If you watch any given footage from this debate, pay attention to a mistake Trump probably didn’t even know he was making. Notice how often his hands are completely out of frame, because he’s gesturing so broadly. Then notice how rarely Clinton’s hands leave the frame.

She chooses tighter gestures, fitting for the camera placed on her. Trump is all over the place. The former subconsciously suggests someone in control of the screen — and thus the narrative. The latter subconsciously suggests someone who can’t control his own body.

That, in a way, was the night in a nutshell.

The debate was like a meta-commentary on the whole campaign in 90 minutes of live TV

As I wrote shortly after the Republican National Convention in July:

The "outsider who tells it like it is" type is usually predicated on a political system that’s very different from the one we actually inhabit — one where people simply haven’t thought of the simple solutions said outsider can provide.

Donald Trump doesn’t live in that fictional world. He lives in ours. The deeper he got into his run, the more he realized that, say, if he proposed building a wall on the Mexican border, there would be lots of people who didn’t see that as a common-sense solution. So in many cases, he’s retreated to platitudes, now that over-the-top outrageousness no longer wins the day.

And if there are two things that play poorly in a debate (especially one against a veteran political debater), it’s vague platitudes and over-the-top outrageousness. You can get away with a little of it, but indulge too much and both your opponent and the moderator might start to call you on it.

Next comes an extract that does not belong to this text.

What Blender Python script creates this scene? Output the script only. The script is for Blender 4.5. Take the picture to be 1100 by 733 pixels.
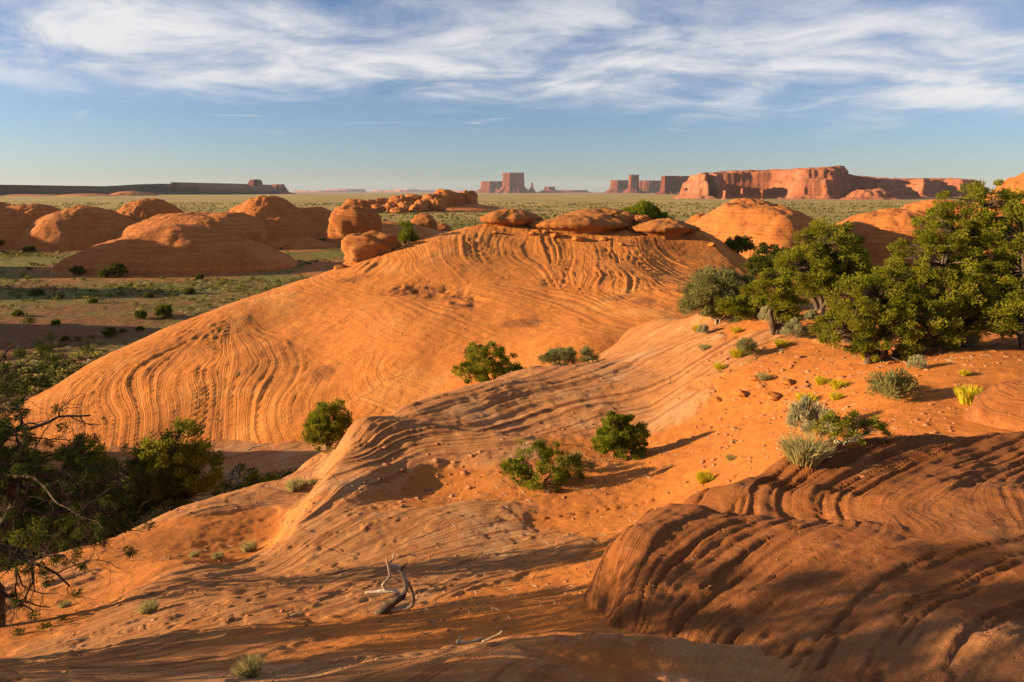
import bpy, math, random
import numpy as np
from mathutils import Vector, Matrix

scene = bpy.context.scene
for o in list(bpy.data.objects):
    bpy.data.objects.remove(o)

# ------------------------------------------------------------------ camera, sky, sun, exposure
CAM_Z = 16.0
PITCH = math.radians(12.35)
FPX = 733.0
cam_data = bpy.data.cameras.new("camera")
cam_data.sensor_width = 36.0
cam_data.lens = 36.0 * FPX / 1100.0
cam_data.clip_start = 0.1
cam_data.clip_end = 90000.0
cam = bpy.data.objects.new("camera", cam_data)
scene.collection.objects.link(cam)
cam.location = (0, 0, CAM_Z)
cam.rotation_euler = (math.pi / 2 - PITCH, 0, 0)
scene.camera = cam

SUN_EL = math.radians(12.0)
SUN_TRAVEL = Vector((1.0, 0.03, 0)).normalized()          # the way shadows fall
SUN_STRENGTH = 5.0
SKY_STRENGTH = 0.055
EXPOSURE = 1.38

world = bpy.data.worlds.new("World")
scene.world = world
world.use_nodes = True
wt = world.node_tree
wt.nodes.clear()


class NT:
    """small node-tree writer"""
    def __init__(self, tree):
        self.t = tree

    def n(self, typ, **kw):
        nd = self.t.nodes.new(typ)
        for k, v in kw.items():
            if k == "inp":
                for kk, vv in v.items():
                    if hasattr(vv, "is_linked") or isinstance(vv, bpy.types.NodeSocket):
                        self.t.links.new(vv, nd.inputs[kk])
                    else:
                        nd.inputs[kk].default_value = vv
            else:
                setattr(nd, k, v)
        return nd

    def math(self, op, a, b=None, c=None, clamp=False):
        nd = self.t.nodes.new("ShaderNodeMath")
        nd.operation = op
        nd.use_clamp = clamp
        for i, v in enumerate((a, b, c)):
            if v is None:
                continue
            if isinstance(v, bpy.types.NodeSocket):
                self.t.links.new(v, nd.inputs[i])
            else:
                nd.inputs[i].default_value = v
        return nd.outputs[0]

    def mix(self, fac, a, b, blend="MIX"):
        nd = self.t.nodes.new("ShaderNodeMix")
        nd.data_type = "RGBA"
        nd.blend_type = blend
        nd.clamp_factor = True
        for idx, v in ((0, fac), (6, a), (7, b)):
            if isinstance(v, bpy.types.NodeSocket):
                self.t.links.new(v, nd.inputs[idx])
            elif idx == 0:
                nd.inputs[idx].default_value = v
            else:
                nd.inputs[idx].default_value = (v[0], v[1], v[2], 1)
        return nd.outputs[2]

    def smooth(self, v, lo, hi, tolo=0.0, tohi=1.0):
        nd = self.t.nodes.new("ShaderNodeMapRange")
        nd.interpolation_type = "SMOOTHSTEP"
        self.t.links.new(v, nd.inputs[0])
        nd.inputs[1].default_value = lo
        nd.inputs[2].default_value = hi
        nd.inputs[3].default_value = tolo
        nd.inputs[4].default_value = tohi
        return nd.outputs[0]

    def noise(self, vec=None, scale=1.0, detail=4.0, rough=0.55, dist=0.0, dim="3D", w=None):
        nd = self.t.nodes.new("ShaderNodeTexNoise")
        nd.noise_dimensions = dim
        if vec is not None:
            self.t.links.new(vec, nd.inputs["Vector"])
        if w is not None:
            self.t.links.new(w, nd.inputs["W"])
        nd.inputs["Scale"].default_value = scale
        nd.inputs["Detail"].default_value = detail
        nd.inputs["Roughness"].default_value = rough
        nd.inputs["Distortion"].default_value = dist
        return nd.outputs[0]


W = NT(wt)
sky = W.n("ShaderNodeTexSky", sky_type="NISHITA")
sky.sun_disc = False
sky.sun_elevation = SUN_EL
sky.sun_rotation = math.atan2(-SUN_TRAVEL.x, -SUN_TRAVEL.y)
sky.altitude = 1600
sky.air_density = 1.0
sky.dust_density = 2.2
sky.ozone_density = 2.0
tc = W.n("ShaderNodeTexCoord")
sep = W.n("ShaderNodeSeparateXYZ", inp={0: tc.outputs["Generated"]})
zz = W.math("MAXIMUM", sep.outputs[2], 0.0)
inv = W.math("DIVIDE", 1.0, W.math("ADD", zz, 0.11))
comb = W.n("ShaderNodeCombineXYZ", inp={0: W.math("MULTIPLY", sep.outputs[0], inv), 1: W.math("MULTIPLY", sep.outputs[1], inv)})
mp = W.n("ShaderNodeMapping", inp={"Vector": comb.outputs[0], "Rotation": (0, 0, math.radians(-20)), "Scale": (0.8, 1.0, 1), "Location": (3.1, 1.7, 0)})
big = W.noise(mp.outputs[0], 0.55, 3.0, 0.5, 0.4)
mp2 = W.n("ShaderNodeMapping", inp={"Vector": comb.outputs[0], "Rotation": (0, 0, math.radians(24)), "Scale": (0.95, 1.05, 1), "Location": (7.3, 2.2, 0)})
fine = W.noise(mp2.outputs[0], 1.5, 9.0, 0.60, 0.5)
mp3 = W.n("ShaderNodeMapping", inp={"Vector": comb.outputs[0], "Rotation": (0, 0, math.radians(-34)), "Scale": (0.45, 1.5, 1), "Location": (1.3, 9.2, 0)})
streak = W.noise(mp3.outputs[0], 2.2, 8.0, 0.6, 0.8)
# a sheet of broken cloud that starts some way up; its lower rim dips towards the right
edge = W.math("ADD", sep.outputs[2], W.math("MULTIPLY", W.math("SUBTRACT", fine, 0.5), 0.050))
edge = W.math("ADD", edge, W.math("MULTIPLY", W.math("SUBTRACT", big, 0.5), 0.07))
edge = W.math("ADD", edge, W.math("MULTIPLY", sep.outputs[0], 0.040))
low = W.smooth(edge, 0.088, 0.150)
high = W.smooth(edge, 0.205, 0.275, 1.0, 0.50)
body = W.math("ADD", W.math("MULTIPLY", fine, 0.82), W.math("ADD", W.math("MULTIPLY", big, 0.40), W.math("MULTIPLY", streak, 0.24)))
body = W.smooth(body, 0.53, 0.88)
cloud = W.math("MULTIPLY", W.math("MULTIPLY", low, high), body)
scrap = W.math("MULTIPLY", W.smooth(streak, 0.58, 0.72), W.math("MULTIPLY", W.smooth(sep.outputs[2], 0.070, 0.095), W.smooth(sep.outputs[2], 0.10, 0.14, 1, 0)))
cloud = W.math("MAXIMUM", cloud, W.math("MULTIPLY", scrap, 0.6))
cloudcol = W.mix(W.smooth(fine, 0.35, 0.65), (4.2, 4.35, 4.9), (6.2, 6.05, 6.0))
skyc = W.mix(1.0, sky.outputs[0], (0.74, 0.82, 1.0), "MULTIPLY")
mixed = W.mix(W.math("MULTIPLY", cloud, 0.90), skyc, cloudcol)
bg = W.n("ShaderNodeBackground", inp={"Color": mixed, "Strength": SKY_STRENGTH})
W.n("ShaderNodeOutputWorld", inp={"Surface": bg.outputs[0]})

sun_data = bpy.data.lights.new("sun", "SUN")
sun_data.energy = SUN_STRENGTH
sun_data.angle = math.radians(0.5)
sun_data.color = (1.0, 0.73, 0.42)
sun = bpy.data.objects.new("sun", sun_data)
scene.collection.objects.link(sun)
sd = Vector((SUN_TRAVEL.x * math.cos(SUN_EL), SUN_TRAVEL.y * math.cos(SUN_EL), -math.sin(SUN_EL)))
sun.rotation_euler = sd.to_track_quat("-Z", "Y").to_euler()
sun.location = (-60, -20, 60)

vs = scene.view_settings
vs.view_transform = "Standard"
vs.look = "None"
vs.exposure = EXPOSURE
vs.gamma = 1.0
vs.use_curve_mapping = False
scene.cycles.max_bounces = 6
scene.cycles.diffuse_bounces = 1
scene.cycles.glossy_bounces = 2
scene.cycles.transmission_bounces = 3
scene.cycles.transparent_max_bounces = 4
scene.cycles.volume_bounces = 0
scene.cycles.use_denoising = True
scene.cycles.sample_clamp_indirect = 4.0

rnd = random.Random(11)
NR = np.random.RandomState(5)

# ------------------------------------------------------------------ numbers: noise, thin plate fits, rays
def _hash(ix, iy, seed):
    h = (ix.astype(np.int64) * 374761393 + iy.astype(np.int64) * 668265263 + (seed * 974634777) % 4294967296) & 0xFFFFFFFF
    h = ((h ^ (h >> 13)) * 1274126177) & 0xFFFFFFFF
    h = ((h ^ (h >> 16)) * 846822519) & 0xFFFFFFFF
    return ((h ^ (h >> 15)) & 0xFFFFFF) / float(0xFFFFFF)


def vn(x, y, seed=0):
    x = np.asarray(x, float); y = np.asarray(y, float)
    ix = np.floor(x); iy = np.floor(y)
    fx = x - ix; fy = y - iy
    fx = fx * fx * fx * (fx * (fx * 6 - 15) + 10); fy = fy * fy * fy * (fy * (fy * 6 - 15) + 10)
    a = _hash(ix, iy, seed); b = _hash(ix + 1, iy, seed); c = _hash(ix, iy + 1, seed); d = _hash(ix + 1, iy + 1, seed)
    return (a + (b - a) * fx) * (1 - fy) + (c + (d - c) * fx) * fy


def fbm(x, y, seed=0, octv=4, gain=0.5):
    s = 0.0; amp = 1.0; tot = 0.0
    for k in range(octv):
        s = s + amp * (vn(x * 2 ** k + 17.3 * k, y * 2 ** k - 9.1 * k, seed + k) - 0.5)
        tot += amp; amp *= gain
    return 2 * s / tot


def n1(p, seed=0):
    return vn(p, np.zeros_like(np.asarray(p, float)) + 0.37, seed)


def sst(x, a, b):
    t = np.clip((np.asarray(x, float) - a) / (b - a), 0, 1)
    return t * t * (3 - 2 * t)


class TPS:
    def __init__(self, pts, lam=0.0):
        p = np.array(pts, float)
        self.xy = p[:, :2]; self.s = max(np.ptp(self.xy[:, 0]), np.ptp(self.xy[:, 1]))
        q = self.xy / self.s
        n = len(q)
        K = self.k(q, q) + lam * np.eye(n)
        P = np.hstack([np.ones((n, 1)), q])
        A = np.zeros((n + 3, n + 3)); A[:n, :n] = K; A[:n, n:] = P; A[n:, :n] = P.T
        b = np.zeros(n + 3); b[:n] = p[:, 2]
        w = np.linalg.lstsq(A, b, rcond=None)[0]
        self.w = w[:n]; self.c = w[n:]; self.q = q

    @staticmethod
    def k(a, b):
        d2 = ((a[:, None, :] - b[None, :, :]) ** 2).sum(-1)
        return 0.5 * d2 * np.log(d2 + 1e-12)

    def __call__(self, x, y):
        x = np.asarray(x, float); sh = x.shape
        q = np.stack([x.ravel(), np.asarray(y, float).ravel()], 1) / self.s
        out = np.empty(len(q))
        for i in range(0, len(q), 40000):
            j = q[i:i + 40000]
            out[i:i + 40000] = self.k(j, self.q) @ self.w + self.c[0] + j @ self.c[1:]
        return out.reshape(sh)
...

That’s perhaps why Trump’s performance seemed to get so much worse as the night went on. He was reasonably confident when hitting Clinton over the Trans-Pacific Partnership trade deal that she initially supported but later withdrew her support from, but by the time he was whining about nasty ads and fights with Rosie O’Donnell, he looked like a man who didn’t realize the game he’d been playing.

In contrast, Clinton’s dream outcome for the night was essentially to bait Trump into responding to her attacks on him, thereby making the debate all about him. (In a debate where both candidates have low favorability ratings, both are essentially trying to make the election about how much voters don’t like their opponent.) When he couldn’t resist taking her up on her invitations, he ended up playing exactly into the narrative she wanted to lay out: He can’t be trusted to stand firm.

I don’t want to overstate Clinton’s performance here. She was too canned in places, and it was all too obvious when she was reciting a line she had worked on in her debate prep. But it was also obvious that she knew, on some level, what she was doing and she had come prepared to do the job. It’s almost like a meta-commentary on both campaigns, expressed in 90 minutes of live television.